For those of you who were raised in the west, this is likely a familiar story. If that’s you, then feel free to skip ahead a paragraph. Otherwise read on, you might just learn something. The current dictum of aggressive fire suppression which the National Forest Service so vehemently upholds is largely a reaction to The Big Burn, the largest fire in American history which in 1910 burned 3,000,000 achers of land in the Rockey Mountains in Colorado, Montana, and Idaho. The fire killed 86 people. In response the Forest Service adopted a policy which sought to extinguish wildfires as quickly as possible. Smokey Bear was introduced to the world as the friendly face of wildfire suppression, telling the American people that a healthy forest was one that never burned. Unfortunately, Smokey was wrong, the USFS was wrong, and only in recent years have people come to accept that forest fires are in integral part of forest health—that seeking to control every wild burn is perhaps the worst thing we could have done for the health of our forests.

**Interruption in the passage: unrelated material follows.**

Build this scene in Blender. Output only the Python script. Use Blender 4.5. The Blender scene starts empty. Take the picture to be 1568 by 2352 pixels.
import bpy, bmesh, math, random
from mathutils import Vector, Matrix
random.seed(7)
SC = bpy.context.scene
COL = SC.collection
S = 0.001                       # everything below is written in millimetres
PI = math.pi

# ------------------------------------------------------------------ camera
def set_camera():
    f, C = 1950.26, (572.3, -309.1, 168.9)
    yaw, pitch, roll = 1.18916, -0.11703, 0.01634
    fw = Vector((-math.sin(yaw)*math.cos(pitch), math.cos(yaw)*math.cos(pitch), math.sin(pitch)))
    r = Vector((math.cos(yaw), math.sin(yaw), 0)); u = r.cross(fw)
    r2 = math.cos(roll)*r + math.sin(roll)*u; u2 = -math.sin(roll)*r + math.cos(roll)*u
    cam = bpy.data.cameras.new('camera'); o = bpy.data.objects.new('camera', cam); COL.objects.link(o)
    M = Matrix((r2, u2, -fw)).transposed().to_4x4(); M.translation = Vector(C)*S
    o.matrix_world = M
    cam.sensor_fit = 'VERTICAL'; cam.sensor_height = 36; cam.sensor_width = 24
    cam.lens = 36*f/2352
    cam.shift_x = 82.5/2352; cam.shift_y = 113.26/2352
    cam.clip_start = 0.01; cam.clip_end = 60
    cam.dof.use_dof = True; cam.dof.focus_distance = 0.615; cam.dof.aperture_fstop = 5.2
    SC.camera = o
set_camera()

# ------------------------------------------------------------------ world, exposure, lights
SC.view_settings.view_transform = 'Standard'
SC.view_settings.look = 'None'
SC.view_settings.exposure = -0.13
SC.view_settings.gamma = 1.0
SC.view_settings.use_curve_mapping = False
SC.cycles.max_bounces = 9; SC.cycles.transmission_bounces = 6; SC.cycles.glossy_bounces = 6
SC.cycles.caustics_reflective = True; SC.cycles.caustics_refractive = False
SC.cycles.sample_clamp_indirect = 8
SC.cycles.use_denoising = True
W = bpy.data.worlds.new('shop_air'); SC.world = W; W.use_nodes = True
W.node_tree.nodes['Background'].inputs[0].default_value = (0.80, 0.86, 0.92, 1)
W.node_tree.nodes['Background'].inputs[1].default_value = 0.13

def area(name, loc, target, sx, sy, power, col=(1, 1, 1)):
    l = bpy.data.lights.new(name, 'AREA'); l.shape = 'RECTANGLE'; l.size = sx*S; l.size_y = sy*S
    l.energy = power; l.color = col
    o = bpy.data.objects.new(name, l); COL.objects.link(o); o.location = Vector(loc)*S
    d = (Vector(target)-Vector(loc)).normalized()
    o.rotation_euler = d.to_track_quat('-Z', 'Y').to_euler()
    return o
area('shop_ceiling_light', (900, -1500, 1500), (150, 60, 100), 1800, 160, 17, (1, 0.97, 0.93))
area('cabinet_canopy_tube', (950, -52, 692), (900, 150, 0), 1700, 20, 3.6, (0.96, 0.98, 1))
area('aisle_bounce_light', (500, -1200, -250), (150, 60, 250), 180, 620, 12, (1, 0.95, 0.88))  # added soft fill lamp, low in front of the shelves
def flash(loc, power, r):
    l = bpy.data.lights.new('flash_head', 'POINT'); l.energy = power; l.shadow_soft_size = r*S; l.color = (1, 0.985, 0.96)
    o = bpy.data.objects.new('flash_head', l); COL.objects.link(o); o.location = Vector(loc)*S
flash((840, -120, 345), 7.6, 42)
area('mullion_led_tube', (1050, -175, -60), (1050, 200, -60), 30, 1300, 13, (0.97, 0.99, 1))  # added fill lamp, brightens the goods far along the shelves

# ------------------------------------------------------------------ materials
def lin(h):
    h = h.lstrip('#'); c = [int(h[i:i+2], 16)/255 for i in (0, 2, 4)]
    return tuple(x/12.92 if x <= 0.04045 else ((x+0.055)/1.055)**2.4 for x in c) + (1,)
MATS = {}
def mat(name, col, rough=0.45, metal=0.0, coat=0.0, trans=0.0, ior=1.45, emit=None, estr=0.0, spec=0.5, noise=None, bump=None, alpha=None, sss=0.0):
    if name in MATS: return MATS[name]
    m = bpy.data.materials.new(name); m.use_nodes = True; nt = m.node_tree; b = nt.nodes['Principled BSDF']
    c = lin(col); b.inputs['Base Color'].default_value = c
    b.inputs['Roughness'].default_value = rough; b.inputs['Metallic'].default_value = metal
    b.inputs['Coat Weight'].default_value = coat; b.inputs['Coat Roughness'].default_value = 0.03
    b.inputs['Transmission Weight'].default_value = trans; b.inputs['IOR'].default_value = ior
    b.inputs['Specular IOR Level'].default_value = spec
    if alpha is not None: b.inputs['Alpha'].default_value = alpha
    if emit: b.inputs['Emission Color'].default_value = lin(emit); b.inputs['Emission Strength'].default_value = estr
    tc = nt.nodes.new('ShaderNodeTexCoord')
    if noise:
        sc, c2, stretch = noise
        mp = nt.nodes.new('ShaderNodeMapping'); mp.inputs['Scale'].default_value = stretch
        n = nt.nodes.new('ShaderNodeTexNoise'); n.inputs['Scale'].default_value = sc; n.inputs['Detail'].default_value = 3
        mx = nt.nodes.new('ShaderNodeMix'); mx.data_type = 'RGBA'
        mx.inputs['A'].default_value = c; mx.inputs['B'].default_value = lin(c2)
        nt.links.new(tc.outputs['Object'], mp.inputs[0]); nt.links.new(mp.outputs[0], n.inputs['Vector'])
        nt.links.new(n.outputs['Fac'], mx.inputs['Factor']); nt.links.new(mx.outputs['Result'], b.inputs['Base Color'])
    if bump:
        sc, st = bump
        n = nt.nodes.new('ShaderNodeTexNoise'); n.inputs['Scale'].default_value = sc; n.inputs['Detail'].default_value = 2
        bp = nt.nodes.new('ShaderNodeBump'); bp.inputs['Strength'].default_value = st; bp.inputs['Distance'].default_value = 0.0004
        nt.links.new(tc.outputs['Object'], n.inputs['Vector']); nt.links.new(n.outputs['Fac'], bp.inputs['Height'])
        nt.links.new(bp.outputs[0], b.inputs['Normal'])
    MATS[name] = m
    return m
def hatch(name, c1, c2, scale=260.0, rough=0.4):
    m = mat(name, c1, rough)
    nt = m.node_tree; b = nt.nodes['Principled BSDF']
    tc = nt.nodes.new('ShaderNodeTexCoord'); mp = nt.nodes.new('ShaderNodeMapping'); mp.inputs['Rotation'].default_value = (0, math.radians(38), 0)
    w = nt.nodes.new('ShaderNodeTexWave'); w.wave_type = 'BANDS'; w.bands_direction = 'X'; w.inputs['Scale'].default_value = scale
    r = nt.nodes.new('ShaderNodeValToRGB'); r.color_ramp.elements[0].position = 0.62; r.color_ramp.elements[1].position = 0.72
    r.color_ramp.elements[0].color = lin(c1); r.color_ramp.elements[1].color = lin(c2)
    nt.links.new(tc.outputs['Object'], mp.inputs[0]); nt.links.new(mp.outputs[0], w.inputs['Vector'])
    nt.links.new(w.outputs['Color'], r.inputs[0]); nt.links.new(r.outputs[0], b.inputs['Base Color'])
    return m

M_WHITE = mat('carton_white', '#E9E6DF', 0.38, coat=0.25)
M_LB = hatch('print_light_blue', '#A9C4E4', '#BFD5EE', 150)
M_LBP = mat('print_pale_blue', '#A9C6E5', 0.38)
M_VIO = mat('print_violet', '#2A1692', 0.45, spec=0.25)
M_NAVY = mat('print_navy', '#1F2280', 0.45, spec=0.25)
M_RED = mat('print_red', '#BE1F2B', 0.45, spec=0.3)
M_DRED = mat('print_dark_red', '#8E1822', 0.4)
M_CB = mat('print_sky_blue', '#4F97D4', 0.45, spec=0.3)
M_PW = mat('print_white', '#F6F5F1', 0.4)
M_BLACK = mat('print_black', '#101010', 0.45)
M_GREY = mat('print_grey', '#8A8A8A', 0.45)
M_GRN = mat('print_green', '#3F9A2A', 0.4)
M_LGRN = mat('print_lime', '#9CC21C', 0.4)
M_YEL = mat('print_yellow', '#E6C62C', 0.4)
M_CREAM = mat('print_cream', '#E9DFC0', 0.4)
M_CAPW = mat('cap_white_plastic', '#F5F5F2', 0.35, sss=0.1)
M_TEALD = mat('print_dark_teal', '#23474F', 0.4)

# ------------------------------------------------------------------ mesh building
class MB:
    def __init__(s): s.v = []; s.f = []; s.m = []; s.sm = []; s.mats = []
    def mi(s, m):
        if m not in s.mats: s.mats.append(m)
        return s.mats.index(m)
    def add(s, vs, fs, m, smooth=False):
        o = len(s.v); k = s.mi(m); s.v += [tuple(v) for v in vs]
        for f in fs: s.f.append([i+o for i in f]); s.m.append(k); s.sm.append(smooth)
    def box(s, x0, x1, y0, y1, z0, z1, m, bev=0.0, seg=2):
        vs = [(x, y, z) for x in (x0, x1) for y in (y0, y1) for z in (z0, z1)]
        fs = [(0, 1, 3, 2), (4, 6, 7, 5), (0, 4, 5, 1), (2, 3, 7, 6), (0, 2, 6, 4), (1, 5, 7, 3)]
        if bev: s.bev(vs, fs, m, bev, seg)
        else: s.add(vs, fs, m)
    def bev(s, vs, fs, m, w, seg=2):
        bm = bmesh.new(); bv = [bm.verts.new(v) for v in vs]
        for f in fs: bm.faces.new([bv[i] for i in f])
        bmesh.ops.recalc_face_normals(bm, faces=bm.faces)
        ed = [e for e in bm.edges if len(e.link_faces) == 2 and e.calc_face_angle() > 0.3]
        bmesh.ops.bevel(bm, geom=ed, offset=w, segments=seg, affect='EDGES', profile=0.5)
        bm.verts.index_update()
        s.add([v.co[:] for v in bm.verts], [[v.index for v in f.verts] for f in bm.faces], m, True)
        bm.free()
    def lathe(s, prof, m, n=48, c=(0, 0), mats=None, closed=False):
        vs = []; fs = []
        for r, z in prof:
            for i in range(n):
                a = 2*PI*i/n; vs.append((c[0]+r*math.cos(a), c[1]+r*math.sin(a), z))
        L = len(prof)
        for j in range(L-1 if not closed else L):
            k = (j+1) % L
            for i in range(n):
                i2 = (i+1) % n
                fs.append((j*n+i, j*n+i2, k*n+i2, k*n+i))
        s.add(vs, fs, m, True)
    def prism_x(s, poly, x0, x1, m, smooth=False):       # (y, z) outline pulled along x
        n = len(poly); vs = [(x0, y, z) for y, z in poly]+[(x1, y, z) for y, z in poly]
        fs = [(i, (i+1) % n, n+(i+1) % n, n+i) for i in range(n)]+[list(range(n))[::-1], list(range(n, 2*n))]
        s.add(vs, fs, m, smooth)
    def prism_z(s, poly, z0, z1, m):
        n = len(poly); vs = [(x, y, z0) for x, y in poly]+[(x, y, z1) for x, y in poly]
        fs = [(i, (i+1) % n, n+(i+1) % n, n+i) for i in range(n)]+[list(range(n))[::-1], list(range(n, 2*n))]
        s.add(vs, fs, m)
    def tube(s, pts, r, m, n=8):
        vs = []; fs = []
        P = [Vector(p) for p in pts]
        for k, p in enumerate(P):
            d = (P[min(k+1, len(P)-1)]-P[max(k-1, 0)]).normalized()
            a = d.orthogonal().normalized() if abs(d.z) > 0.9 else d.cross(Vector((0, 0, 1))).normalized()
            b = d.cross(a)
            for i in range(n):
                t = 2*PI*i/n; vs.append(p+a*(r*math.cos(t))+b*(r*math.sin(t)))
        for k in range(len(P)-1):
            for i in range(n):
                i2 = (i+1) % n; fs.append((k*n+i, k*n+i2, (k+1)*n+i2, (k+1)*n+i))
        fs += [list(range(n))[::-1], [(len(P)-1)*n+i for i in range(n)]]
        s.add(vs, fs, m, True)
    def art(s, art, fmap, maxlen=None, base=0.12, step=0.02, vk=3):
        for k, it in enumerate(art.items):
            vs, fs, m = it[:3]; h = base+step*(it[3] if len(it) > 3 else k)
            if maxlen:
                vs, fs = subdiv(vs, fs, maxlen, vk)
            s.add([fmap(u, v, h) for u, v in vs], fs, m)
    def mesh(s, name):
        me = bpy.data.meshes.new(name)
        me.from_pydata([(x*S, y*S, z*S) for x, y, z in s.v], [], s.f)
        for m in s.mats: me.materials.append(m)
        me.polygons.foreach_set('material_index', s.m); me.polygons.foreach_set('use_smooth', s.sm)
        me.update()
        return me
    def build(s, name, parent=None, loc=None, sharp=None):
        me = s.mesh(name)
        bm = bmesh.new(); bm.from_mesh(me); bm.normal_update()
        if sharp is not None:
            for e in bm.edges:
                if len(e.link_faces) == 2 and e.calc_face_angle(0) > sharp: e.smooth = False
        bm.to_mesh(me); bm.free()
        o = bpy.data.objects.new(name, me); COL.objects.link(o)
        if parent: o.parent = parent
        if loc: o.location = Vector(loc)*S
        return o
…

This new understanding of the necessity of forest fires for the health of the forest ecosystem is representative of a larger shift in human awareness, albeit one that has been slow to catch on. The realization that nature does not exist for human domination. That the frustration one might feel while hiking through their twentieth burn of the trail is so minuscule when viewed in comparison to the health of the natural world around us as to be laughable. In the crudest sense, it’s simply not about you, about us. This world is not ours for the taking or making, but rather if we are to survive as a species we must learn to live in symbiosis with the world around us. As humans we are overly skilled at placing ourselves at the center of the universe, but it’s a tendency that we’ll have to overcome.

In the final miles of the day I hike through a sick forest. Blowdowns and deadfalls clutter the understory, competing for room with saplings and dense bushes, all shaded by the bigger trees looming overhead, blocking much of the sunlight from reaching the ground. My pathway is only clear due to the countless hours of volunteer trail crews. I wonder when the last time this area saw a fire, and how massive and destructive the next one might be, with every square inch of ground cluttered with drying kindling. Like an old body that can no longer fight off an illness, so too will the next ember to find this land be fatally consuming. But then again, all things die. And only when compared to our brief human lives is the lifespan of a forest a tragedy.